Fraser, who represents the Third Electoral District, has been a long-standing crusader for especially small businesses to be relieved of some of the regulations that he thinks should solely target the financial services industry.

In the next sitting of the House of Assembly on May 11, he will ask Premier and Minister of Finance Dr D Orlando Smith the following:

“Could the Premier and Minister of Finance please tell this Honourable House when legislation will be brought to this Honourable House aimed at liberating local companies – especially small local companies – from the raft of onerous regulations aimed at non-resident offshore companies and the investment of offshore funds, whose sole purpose for being here are the benefits derived from the Territory being an offshore financial centre?”

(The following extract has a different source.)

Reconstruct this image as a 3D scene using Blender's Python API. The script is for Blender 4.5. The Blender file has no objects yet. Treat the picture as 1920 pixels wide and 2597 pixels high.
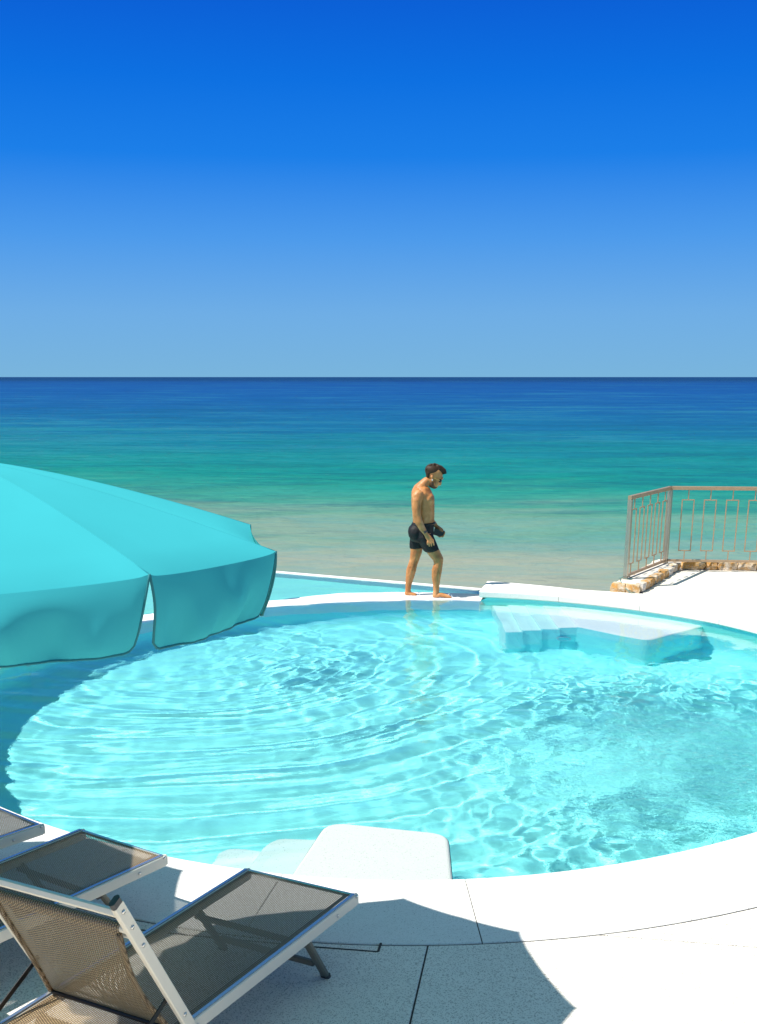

Meanwhile, just over a year ago, Fraser, who was then Leader of the Opposition, noted that there previously was one law that applied to companies termed “local”. There was another law that catered to firms in the financial services industry that were considered “international”.

Following legislative changes, however, all companies registered in the British Virgin Islands are being designated as local, and are being governed predominantly by the same regulations.

That, Fraser has been contending, is creating undue hardship for especially small businesses that are not involved in the financial services industry.

When the issue was raised in the House a year ago, Premier Smith promised that his administration would examine ways to make it less burdensome for locals who want to register certain companies in the British Virgin Islands, when compared to offshore companies in the financial services industry.

The premier, a year ago, told the House: “This (registration of companies) is something that we on this side as Government have had some discussions about up to recently. We are actually in the process now of looking at that matter, and seeing how we could tailor things so that the local small businesses would not be subject necessarily to the same rules such as [the] amount of money when they are registering their companies. But this is something that we have to look at very carefully as we go forward, and we are indeed doing that… Actually, some of the countries we are looking at – what they do [is that they] have specific legislation for local companies which give certain benefits to local companies. So we will be looking at that.”

Since those comments were made, Premier Smith has not stated what action his administration will take to address the concerns Fraser had raised.